Des centaines de violons étaient accrochés au mur. Au premier coup d’œil jeté sur cette installation bien ordonnée, Jonathan Marolle s’arrête sur l’un des instruments. « Je suis tout de suite frappé par la qualité de son vernis, qui ne réfléchit pas la lumière de la même façon que les autres. Sa texture et sa couleur si particulières m’évoquent les prestigieux violons italiens du XVIIIe siècle », détaille le spécialiste. A la suite de cette première séance d’expertise, destinée à authentifier et à estimer les violons qui seront présentés à la prochaine grande vente de musique de Vichy Enchères, les recherches sur cet instrument au vernis évocateur vont se poursuivre. Jonathan Marolle travaille en étroite collaboration avec le maître de son atelier de lutherie et d’expertise, Jean-Jacques Rampal, également expert de la maison de ventes.

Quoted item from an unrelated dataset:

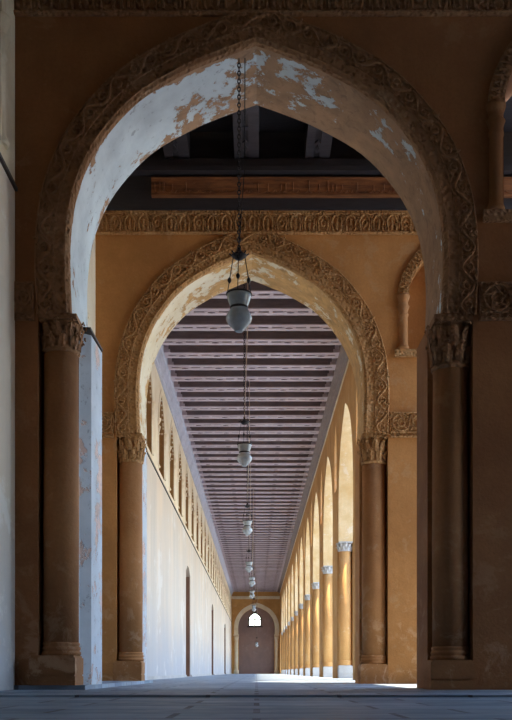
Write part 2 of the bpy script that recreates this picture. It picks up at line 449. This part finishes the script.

Après une analyse poussée de tous les détails sur l’instrument, tous les deux confirment qu’il s’agit d’une œuvre du célèbre luthier Joseph Guarneri (1666‐1740) et avancent une estimation de 150 000 à 200 000 euros. « Le jour de la vente, les enchérisseurs étaient nombreux à convoiter le violon qui a été adjugé à 570 000 euros », rappelle Jonathan Marolle.
Longtemps il se souviendra de cette vacation de décembre 2014, « d’autant plus que je me suis ensuite occupé de la remise en état du violon. » Mais pour le jeune spécialiste et restaurateur de 33 ans, chaque expertise s’avère grisante. « Qu’il s’agisse d’une école française, anglaise, d’un semi-industriel ou d’une pièce aussi éblouissante que le Guarneri, l’important pour moi est de réussir à découvrir d’où vient le violon, qui en est l’auteur, puis d’authentifier cette provenance. » Pour l’aider dans ses enquêtes, Jonathan Marolle s’appuie sur les milliers de clichés d’instruments de sa photothèque personnelle, mais surtout sur sa passion pour le violon : « j’en ai toujours un entre les mains, c’est totalement réflexif et naturel chez moi. Et plus je vois de violons, mieux je me porte ! Entre l’atelier [Vatelot-Rampal] et les ventes de Vichy, qui présentent le plus grand nombre de lots au monde, je vois toujours plus de modèles différents. Ce qui est capital pour mon expertise. »
Pourquoi ce violoniste, luthier, réparateur d’instruments des plus grands solistes internationaux (Valeriy Sokolov, Vilde Frang, Henri Demarquette et Maxim Vengerov) a-t-il choisi de se concentrer sur l’expertise et l’histoire des violons ? Celui de son grand-père, ramené du camp de travail allemand où il était prisonnier pendant la Seconde Guerre mondiale, en est peut-être la cause. « J’ai commencé le violon à l’âge de 5 ans pour pouvoir jouer sur le violon familial. Et il m’accompagne aujourd’hui au quotidien, puisque je l’ai accroché juste derrière mon poste à l’atelier », détaille Jonathan Marolle. Autre fait marquant de sa jeune carrière: sa rencontre à l’âge de 11 ans avec l’expert Etienne Vatelot, fils du fondateur de l’atelier Vatelot-Rampal. « J’ai eu la chance d’assister à l’une de ses conférences sur « Stradivarius et ses faussaires ». J’ai été totalement fasciné par ses méthodes de recherche et la manière dont l’expert remonte le fil jusqu’à l’auteur du violon. » A peine l’intervention terminée, le garçon se précipite vers Etienne Vatelot pour lui faire part de son enthousiasme. En retour, le maître lui propose de venir faire un stage dans son atelier. Une première expérience qui débouchera sur son embauche quinze ans plus tard, après l’obtention de son diplôme à l’école de lutherie de Mirecourt.
En 2019, Jonathan Marolle a été nommé expert près la Cour d’Appel de Paris pour les instruments à cordes frottées.